On our way through the upstairs, we passed a scarf store (only $5!) and a bookstore, one of those ones that sells Books About Cooking and Books About Pets and Books About Golf and they are all made in the same factory by the people who know how to compile magazine articles into books? And they all cost $5! Across the hall, there was a “Clearance Section” for this non-book bookstore. We did not browse.

(however: great used bookstore on Columbia St. called Booktown where I bought a book called “Seed: A novel of Birth Control” published in 1930 and written by Charles G. Norris. From the jacket:
It is the story of Bart, who felt that he could not support any more children and of Peggy, the wife he loved, who did not believe in birth control and of their separation because they could not continue living together with that problem unsolved. It is the story of Father Francis, the saintly priest who observed gently: ” A better name for birth control would be birthless indulgence.” It is the story of Dr. Josh Carter who said: “Unless birth control is stopped among the upper classes, and its use legalized among the lower classes, the best part of okur population will die off and the country will be overrun by incompetents and morons.”)

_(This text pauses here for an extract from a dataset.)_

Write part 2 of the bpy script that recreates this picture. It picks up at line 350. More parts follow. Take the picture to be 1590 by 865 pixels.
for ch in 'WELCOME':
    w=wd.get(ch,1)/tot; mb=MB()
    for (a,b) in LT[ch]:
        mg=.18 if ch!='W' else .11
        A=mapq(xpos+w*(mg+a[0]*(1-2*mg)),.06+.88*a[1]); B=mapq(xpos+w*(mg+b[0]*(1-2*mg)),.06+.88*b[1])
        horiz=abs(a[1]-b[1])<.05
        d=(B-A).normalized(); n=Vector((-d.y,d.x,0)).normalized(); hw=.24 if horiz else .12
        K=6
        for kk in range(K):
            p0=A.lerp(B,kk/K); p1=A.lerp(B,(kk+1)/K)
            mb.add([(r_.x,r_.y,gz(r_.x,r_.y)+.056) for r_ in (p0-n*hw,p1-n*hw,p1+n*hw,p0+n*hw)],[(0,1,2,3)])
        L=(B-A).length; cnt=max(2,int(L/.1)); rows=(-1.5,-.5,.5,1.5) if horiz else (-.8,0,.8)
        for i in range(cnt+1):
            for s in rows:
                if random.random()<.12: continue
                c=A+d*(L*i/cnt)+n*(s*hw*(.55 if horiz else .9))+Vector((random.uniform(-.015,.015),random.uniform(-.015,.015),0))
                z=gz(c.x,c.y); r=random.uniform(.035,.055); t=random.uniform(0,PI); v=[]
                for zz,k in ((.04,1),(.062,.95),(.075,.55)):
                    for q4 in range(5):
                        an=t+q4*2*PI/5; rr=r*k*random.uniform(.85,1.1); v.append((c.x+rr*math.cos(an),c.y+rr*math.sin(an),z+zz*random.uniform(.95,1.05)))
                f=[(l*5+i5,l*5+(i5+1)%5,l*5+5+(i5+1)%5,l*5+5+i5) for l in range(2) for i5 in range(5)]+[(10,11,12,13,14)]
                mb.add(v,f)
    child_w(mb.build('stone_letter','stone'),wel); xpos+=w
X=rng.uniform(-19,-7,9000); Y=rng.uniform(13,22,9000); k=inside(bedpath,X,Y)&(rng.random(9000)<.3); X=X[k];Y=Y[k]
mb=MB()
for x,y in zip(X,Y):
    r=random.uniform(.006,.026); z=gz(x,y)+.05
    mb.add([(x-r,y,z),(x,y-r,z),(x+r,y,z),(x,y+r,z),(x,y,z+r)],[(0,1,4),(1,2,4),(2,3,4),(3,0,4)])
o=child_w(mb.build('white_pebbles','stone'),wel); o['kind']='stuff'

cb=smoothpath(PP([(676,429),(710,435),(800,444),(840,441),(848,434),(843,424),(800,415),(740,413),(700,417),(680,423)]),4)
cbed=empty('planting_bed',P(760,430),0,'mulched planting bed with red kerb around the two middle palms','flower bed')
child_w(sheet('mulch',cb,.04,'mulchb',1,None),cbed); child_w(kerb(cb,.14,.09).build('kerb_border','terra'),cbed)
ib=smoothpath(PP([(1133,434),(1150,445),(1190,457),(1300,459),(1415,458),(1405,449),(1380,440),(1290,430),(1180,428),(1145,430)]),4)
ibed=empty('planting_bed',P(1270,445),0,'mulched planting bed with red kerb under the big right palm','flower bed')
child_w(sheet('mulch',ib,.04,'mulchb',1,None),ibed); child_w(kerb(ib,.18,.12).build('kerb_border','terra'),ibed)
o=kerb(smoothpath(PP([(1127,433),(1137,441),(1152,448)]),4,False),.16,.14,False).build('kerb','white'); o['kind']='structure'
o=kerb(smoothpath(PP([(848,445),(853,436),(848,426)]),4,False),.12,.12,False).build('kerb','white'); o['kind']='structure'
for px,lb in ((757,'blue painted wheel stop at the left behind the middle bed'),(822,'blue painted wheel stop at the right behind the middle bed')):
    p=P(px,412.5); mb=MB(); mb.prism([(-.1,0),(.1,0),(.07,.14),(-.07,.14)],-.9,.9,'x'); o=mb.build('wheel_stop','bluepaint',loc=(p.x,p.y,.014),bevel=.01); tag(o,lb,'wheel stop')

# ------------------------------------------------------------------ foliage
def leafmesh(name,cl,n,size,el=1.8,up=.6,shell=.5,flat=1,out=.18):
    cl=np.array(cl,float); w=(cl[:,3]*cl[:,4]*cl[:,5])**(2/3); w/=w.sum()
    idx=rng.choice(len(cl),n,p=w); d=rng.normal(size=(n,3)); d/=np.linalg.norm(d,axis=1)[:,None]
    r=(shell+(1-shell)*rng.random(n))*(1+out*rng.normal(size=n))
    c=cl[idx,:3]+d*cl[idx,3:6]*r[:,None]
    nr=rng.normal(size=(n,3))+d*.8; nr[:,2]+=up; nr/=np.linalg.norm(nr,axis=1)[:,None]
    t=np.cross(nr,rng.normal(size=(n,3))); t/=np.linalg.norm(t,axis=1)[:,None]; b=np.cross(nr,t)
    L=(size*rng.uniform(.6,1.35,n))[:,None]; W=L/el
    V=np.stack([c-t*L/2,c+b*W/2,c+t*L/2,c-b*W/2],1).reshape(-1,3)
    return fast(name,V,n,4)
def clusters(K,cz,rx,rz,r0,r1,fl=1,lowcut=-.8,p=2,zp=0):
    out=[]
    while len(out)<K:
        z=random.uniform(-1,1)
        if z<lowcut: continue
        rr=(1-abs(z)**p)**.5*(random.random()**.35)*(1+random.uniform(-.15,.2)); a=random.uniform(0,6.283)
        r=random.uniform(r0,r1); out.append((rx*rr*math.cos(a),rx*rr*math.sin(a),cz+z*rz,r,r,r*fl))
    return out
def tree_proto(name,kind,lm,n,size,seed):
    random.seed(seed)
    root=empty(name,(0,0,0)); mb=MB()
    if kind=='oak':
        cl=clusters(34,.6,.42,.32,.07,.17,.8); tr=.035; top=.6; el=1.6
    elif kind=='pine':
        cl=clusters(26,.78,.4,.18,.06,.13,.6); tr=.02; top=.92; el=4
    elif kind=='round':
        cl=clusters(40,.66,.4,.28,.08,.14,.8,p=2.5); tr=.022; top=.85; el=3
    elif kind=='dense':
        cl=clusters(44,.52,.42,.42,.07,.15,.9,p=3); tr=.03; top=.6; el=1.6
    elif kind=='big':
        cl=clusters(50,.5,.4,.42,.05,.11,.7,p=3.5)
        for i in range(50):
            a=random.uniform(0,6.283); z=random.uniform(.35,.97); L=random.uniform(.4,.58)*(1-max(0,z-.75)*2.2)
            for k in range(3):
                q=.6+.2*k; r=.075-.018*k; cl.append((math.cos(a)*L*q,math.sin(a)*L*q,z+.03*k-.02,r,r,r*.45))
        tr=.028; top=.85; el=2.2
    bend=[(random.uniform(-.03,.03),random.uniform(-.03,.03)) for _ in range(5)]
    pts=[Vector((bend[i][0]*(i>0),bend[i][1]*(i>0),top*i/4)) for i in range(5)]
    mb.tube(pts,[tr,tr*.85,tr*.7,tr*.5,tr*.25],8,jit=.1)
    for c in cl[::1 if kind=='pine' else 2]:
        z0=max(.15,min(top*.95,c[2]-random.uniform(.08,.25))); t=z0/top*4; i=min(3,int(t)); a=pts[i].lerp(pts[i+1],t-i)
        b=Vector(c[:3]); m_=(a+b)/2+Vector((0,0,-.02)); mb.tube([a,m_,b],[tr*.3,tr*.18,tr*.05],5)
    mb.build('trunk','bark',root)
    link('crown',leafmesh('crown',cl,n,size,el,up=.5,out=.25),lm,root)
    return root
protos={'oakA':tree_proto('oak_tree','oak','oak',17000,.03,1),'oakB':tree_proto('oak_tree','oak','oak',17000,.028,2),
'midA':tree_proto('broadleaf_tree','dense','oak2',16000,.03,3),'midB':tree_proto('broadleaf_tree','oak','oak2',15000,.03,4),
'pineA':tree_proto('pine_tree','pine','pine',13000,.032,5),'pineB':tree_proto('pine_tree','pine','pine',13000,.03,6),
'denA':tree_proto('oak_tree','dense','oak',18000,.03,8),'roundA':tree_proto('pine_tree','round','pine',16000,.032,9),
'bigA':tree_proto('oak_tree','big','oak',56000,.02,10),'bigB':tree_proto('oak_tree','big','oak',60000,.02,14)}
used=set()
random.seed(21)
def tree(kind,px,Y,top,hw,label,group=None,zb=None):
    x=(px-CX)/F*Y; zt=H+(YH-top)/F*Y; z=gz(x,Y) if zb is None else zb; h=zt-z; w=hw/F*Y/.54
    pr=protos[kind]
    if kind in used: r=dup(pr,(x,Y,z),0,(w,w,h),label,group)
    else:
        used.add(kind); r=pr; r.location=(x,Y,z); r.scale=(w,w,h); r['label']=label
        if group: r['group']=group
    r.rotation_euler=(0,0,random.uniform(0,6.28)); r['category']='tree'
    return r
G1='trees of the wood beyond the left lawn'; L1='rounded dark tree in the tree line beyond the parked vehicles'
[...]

On to downstairs, where one usually finds the food in a public market. The first shop that emerged from the dimness (is it ambience? did the quay not pay their bills? who knows) was Quay Quality Turkey. It was a display case full of turkey products, staffed by a woman who was sitting down on a stool, reading a book and talking on the phone at the same time. Then there was a chocolate place, doing a brisk business, then “More Cheese Please” or something, where the display case contained two or three pieces of all the same kinds of cheese you can get at the grocery store. And some sausage. Around the corner, there was a place that sold pies. And a florist and a “Taste of Africa” clothing store and a store with crystal spinning figurines.

All in all, depressing as hell.

What should have made us run for the exits, though, was a folding table right at the bottom of the staircase when we came down from up, where two men sat with some brochures. They were Scientologists, doing free energy readings. On our way out, there was a man actually having an e-reading done, with an e-meter! He clutched a tin can in each hand with wires that extended to somewhere (the e-meter reader I guess) and was talking earnestly to the Scientologist about his life. At least now they both have someone to talk to, I guess.

Despite all of this, I was hungry. There was a place selling breakfast, a pub (The Paddlewheeler, which apparently is not so horrible, and was where Cher the Psychic was taking her break according to the sign at Cher the Psychic’s table) and a place called Tugboat Annie’s where, the sign claimed, We Have Mexican! But We still Have Great Hot Dogs! So I ordered a Mexican Hot Dog. I think it was $3.

It was brown. It was a brown not found in nature. It looked like this. It rested on a bed of lettuce, under which the nice lady at Tugboat Annie’s had smeared some salsa. To recap: white bun, salsa, shredded lettuce, brown hot dog. The end.

I was very disappointed, but also very hungry. SA helpfully offered, “Some German hot dogs are that colour.” I was not convinced, as this was not a wurst. This was a hot dog. I am 32 years old and I know what hot dogs are supposed to look like. This monstrosity had no mustard, no ketchup, no relish, no NOTHING just lettuce and salsa. No cheese or even cheese sauce! To be fair, she had been about to douse it in sour cream when I stopped her. But – lettuce, salsa and sour cream does not make a Mexican hot dog. (bear with me – I know there’s no such thing as a Mexican hot dog.)

It tasted bad – not rotten, just bad. SA had a bite and said, “I’m sorry. That is the worst hot dog ever. I don’t think you should be able to do things like that to hot dogs.”

And he will eat anything.

On the bright side, it was very, very hot, so no fear of listeria (best pronounced like Def Leppard, “Lysteria! When you’re near!”) – the reason preggos are not supposed to eat hot dogs. (Wow I just learned that my immune system is suppressed now that I’m in the 3rd trimester. Holy crap I’m in the 3rd trimester!)

The best part was that 2, 10 and 20 minutes later I was still hungry, as though my body said, “Oh no you didn’t. That is NOT going to the stomach. We’re just going to put it over here for a while, maybe in the pancreas, till we figure out what to do with it.”

Incidentally, this is so wrong and I’m sorry I ever performed an image search for hot dog. I will never eat, search for or mention hot dogs ever again. Forever ever.